--- start ---

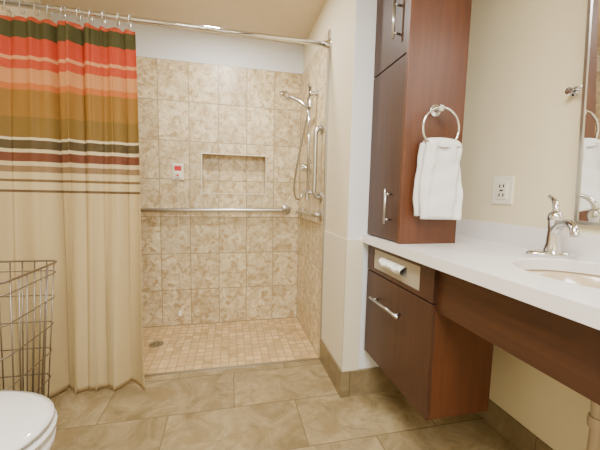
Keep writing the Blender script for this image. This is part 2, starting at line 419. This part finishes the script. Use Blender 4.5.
loft('sink_basin',[el(1.12,.8215),el(1.04,.8215),el(1.0,.81),el(.95,.78),el(.85,.74),el(.65,.705),el(.4,.69),el(.12,.686)],'basin',e,(0,1))
lathe('sink_drain',[(0,0),(.022,0),(.024,.003),(0,.004)],(CX,CY,.687),(0,0,1),'chrome',e)
tube('drain_pipe',[(CX,CY,.69),(CX,CY,.6),(1.0,.64,.53),(1.06,.67,.50),(1.12,.69,.44),(1.13,.69,.34),(1.13,.69,.2),(1.13,.69,.0)],.016,'pvc',e,14,6)
lathe('pipe_nut',[(.022,-.018),(.024,0),(.022,.018)],(1.13,.69,.36),(0,0,1),'pvc',e)
# faucet
e=empty('faucet');F=Vector((1.095,.855,.86));d=Vector((CX-1.095,CY-.855,0)).normalized();p=Vector((-d.y,d.x,0))
bm=bmesh.new();rings=[]
for (s,z) in((1,0),(1,.008),(.93,.014),(.7,.018)):
    rr=[]
    for k in range(40):
        a=2*pi*k/40;ca,sa=cos(a),sin(a)
        q=F+p*(.078*s*(abs(ca)**.8)*(1 if ca>0 else -1))+d*(.03*s*sa)
        rr.append(bm.verts.new((q.x,q.y,.86+z)))
    rings.append(rr)
for A,B in zip(rings[:-1],rings[1:]):
    for k in range(40):bm.faces.new((A[k],A[(k+1)%40],B[(k+1)%40],B[k]))
bm.faces.new(rings[-1]);bm.faces.new(rings[0][::-1]);mk('base_plate',bm,'chrome',e,True)
lathe('body',[(.030,.012),(.026,.022),(.021,.045),(.019,.09),(.021,.12),(.0235,.128),(.0235,.138),(.020,.15),(.01,.158),(0,.16)],F,(0,0,1),'chrome',e)
tube('spout',[F+Vector((0,0,.085))+d*.005,F+d*.035+Vector((0,0,.112)),F+d*.075+Vector((0,0,.122)),F+d*.11+Vector((0,0,.108)),F+d*.122+Vector((0,0,.085))],[.017,.015,.0135,.012,.0125],'chrome',e,16,6)
tube('lever',[F+Vector((0,0,.152)),F+Vector((0,0,.172))-d*.004,F-d*.022+Vector((0,0,.195)),F-d*.05+Vector((0,0,.208))],[.011,.010,.008,.0075],'chrome',e,12,6)
# ---------------- linen tower
e=empty('linen_tower_cabinet')
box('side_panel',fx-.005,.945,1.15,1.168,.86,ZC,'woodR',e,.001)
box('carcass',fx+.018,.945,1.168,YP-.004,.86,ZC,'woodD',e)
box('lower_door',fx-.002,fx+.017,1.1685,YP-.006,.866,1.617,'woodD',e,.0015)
box('upper_door',fx-.002,fx+.017,1.1685,YP-.006,1.623,ZC-.004,'woodD',e,.0015)
for i,(z0,z1) in enumerate(((.935,1.085),(1.70,1.85))):
    y=1.235
    tube('handle_%d'%(i+1),[(fx-.030,y,z0),(fx-.030,y,z1)],.006,'steel',e)
    for j,z in enumerate((z0+.02,z1-.02)):tube('post_%d_%d'%(i+1,j+1),[(fx-.002,y,z),(fx-.030,y,z)],.0045,'steel',e)
# towel ring
e=empty('towel_ring');rc=Vector((.808,1.105,1.325));rr=.08
lathe('rosette',[(.024,0),(.024,.008),(.012,.014),(.010,.04),(.013,.046),(0,.05)],(.805,1.15,1.402),(0,-1,0),'chrome',e)
tube('ring',[rc+Vector((rr*sin(a),0,rr*cos(a))) for a in [2*pi*k/48 for k in range(48)]],.0048,'chrome',e,12,0,True)
e=empty('hand_towel')
def towel(name,yc,zt_,zb_,w0,w1,th,cxx,ph):
    loops=[];K=30
    for j in range(K+1):
        v=j/K;z=zt_+(zb_-zt_)*v
        sh=.75+.25*sin(v/.06*pi/2) if v<.06 else 1
        w=(w0+(w1-w0)*min(1,v*1.6)**.7)/2;t=th*sh*(1.0-.15*v)
        L=[]
        for k in range(72):
            a=2*pi*k/72;c,s=cos(a),sin(a)
            X=w*(abs(c)**.35)*(1 if c>0 else -1);Y=t*(abs(s)**.5)*(1 if s>0 else -1)
            Y+=.007*sin(X*75+ph+v)*(1-.3*v)+.004*sin(X*150+v*5)+.002*sin(v*22+X*30)
            L.append(Vector((cxx+X*(1+.02*sin(v*9+ph))+.002*sin(v*6+ph),yc+Y,z+.006*sin(X*30+ph)*v)))
        loops.append(L)
    return loft(name,loops,'cloth',e)
towel('back_layer',1.118,1.268,.985,.15,.183,.011,.812,1.0)
towel('front_layer',1.088,1.268,.972,.148,.180,.013,.815,2.2)
loops=[]
for j in range(9):
    a=pi*j/8;y=1.104+.026*cos(a)*-1;z=1.258+.02*sin(a)
    loops.append([Vector((.813+.07*cos(2*pi*k/32),y+.004*sin(2*pi*k/32),z+.012*sin(2*pi*k/32))) for k in range(32)])
loft('fold',loops,'cloth',e)
# ---------------- outlet
e=empty('wall_outlet');oy0,oy1,oz0,oz1=1.125,1.232,1.03,1.155;om=(oy0+oy1)/2
box('cover_plate',XW-.007,XW,oy0,oy1,oz0,oz1,'plast',e,.003)
box('receptacle',XW-.011,XW-.006,om-.028,om+.028,oz0+.022,oz1-.022,'plast',e,.002)
bm=bmesh.new()
for z in(oz0+.035,oz1-.05):
    addbox(bm,XW-.0118,XW-.01,om-.013,om-.007,z,z+.014);addbox(bm,XW-.0118,XW-.01,om+.007,om+.013,z,z+.014)
addbox(bm,XW-.0122,XW-.01,om-.008,om+.008,1.089,1.096)
mk('slots',bm,'dark',e)
# ---------------- tilted mirror
e=empty('wall_mirror');mx=1.186;ym=.848
box('mirror_glass',mx,mx+.006,-.25,ym,.985,2.1,'mirror',e)
box('mirror_backing',mx+.006,XW-.002,-.25,ym-.004,.985,2.1,'panel',e)
bm=bmesh.new();t=.010
addbox(bm,mx-.004,XW-.001,ym,ym+t,.975,2.11);addbox(bm,mx-.004,XW-.001,-.25-t,-.25,.975,2.11)
addbox(bm,mx-.004,XW-.001,-.25,ym,.973,.985);addbox(bm,mx-.004,XW-.001,-.25,ym,2.1,2.112)
mk('frame',bm,'steel',e)
piv=Vector((XW-.001,0,.975))
e.matrix_world=Matrix.Translation(piv)@Matrix.Rotation(radians(-3.2),4,'Y')@Matrix.Translation(-piv)
e=empty('mirror_pivot_bracket')
lathe('rosette',[(.016,0),(.016,.006),(.008,.01),(.008,.028),(.012,.034),(0,.036)],(XW,.91,1.44),(-1,0,0),'chrome',e)
tube('arm',[(1.17,.91,1.44),(1.165,.86,1.44)],.005,'chrome',e)
# ---------------- lights
def area(name,loc,sx,sy,en,col,rot=(0,0,0)):
    l=bpy.data.lights.new(name,'AREA');l.shape='RECTANGLE';l.size=sx;l.size_y=sy;l.energy=en;l.color=col
    o=bpy.data.objects.new(name,l);o.location=loc;o.rotation_euler=rot;C.objects.link(o);return o
e=empty('ceiling_light')
box('housing',-.45,.45,-.05,.45,ZC-.03,ZC,'white',e,.004)
l=area('lamp_panel',(0,.2,ZC-.033),.85,.46,50,(1,.975,.925));l.parent=e
e=empty('shower_ceiling_light')
lathe('housing',[(.07,0),(.07,-.004),(.06,-.006)],(-.05,1.90,ZC),(0,0,1),'white',e)
l=area('lamp',(-.05,1.90,ZC-.008),.1,.1,20,(1,.965,.9));l.parent=e
e=empty('vanity_light')
box('backplate',XW-.03,XW,.0,.7,2.14,2.2,'steel',e,.004)
l=area('lamp',(XW-.035,.35,2.17),.66,.05,11,(1,.95,.87),(0,radians(-70),0));l.parent=e
e=empty('rear_cool_fill')  # cool fill light added behind the camera, given a ceiling housing
box('housing',-.45,.45,-1.2,-.8,ZC-.03,ZC,'white',e,.004)
l=area('lamp_panel',(0,-1.0,ZC-.033),.8,.35,42,(.92,.96,1));l.parent=e
w=bpy.data.worlds.new('w');bpy.context.scene.world=w;w.use_nodes=True;w.node_tree.nodes['Background'].inputs[0].default_value=(1,.97,.92,1);w.node_tree.nodes['Background'].inputs[1].default_value=.5
# ---------------- camera
f,yaw,pit,rol,H=312.0224,.2219,.0983,.0210,1.0563
cd=bpy.data.cameras.new('camera');cam=bpy.data.objects.new('camera',cd);C.objects.link(cam);bpy.context.scene.camera=cam
cd.sensor_fit='HORIZONTAL';cd.sensor_width=36;cd.lens=36*f/600;cd.clip_start=.02
F_=Vector((sin(yaw)*cos(pit),cos(yaw)*cos(pit),-sin(pit)));R_=Vector((cos(yaw),-sin(yaw),0));U_=R_.cross(F_)
R2=R_*cos(rol)+U_*sin(rol);U2=U_*cos(rol)-R_*sin(rol)
mt=Matrix((( R2.x,U2.x,-F_.x,0),(R2.y,U2.y,-F_.y,0),(R2.z,U2.z,-F_.z,H),(0,0,0,1)))
cam.matrix_world=mt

--- end ---

Given request:
Extract exactly and only the span of lines that begins at the line containing "box('side_panel',fx-.005,.945,1.15,1.168,.86,ZC,'woodR',e,.001)" and ends at the line containing "box('carcass',fx+.018,.945,1.168,YP-.004,.86,ZC,'woodD',e)".

Solution for this problem:
box('side_panel',fx-.005,.945,1.15,1.168,.86,ZC,'woodR',e,.001)
box('carcass',fx+.018,.945,1.168,YP-.004,.86,ZC,'woodD',e)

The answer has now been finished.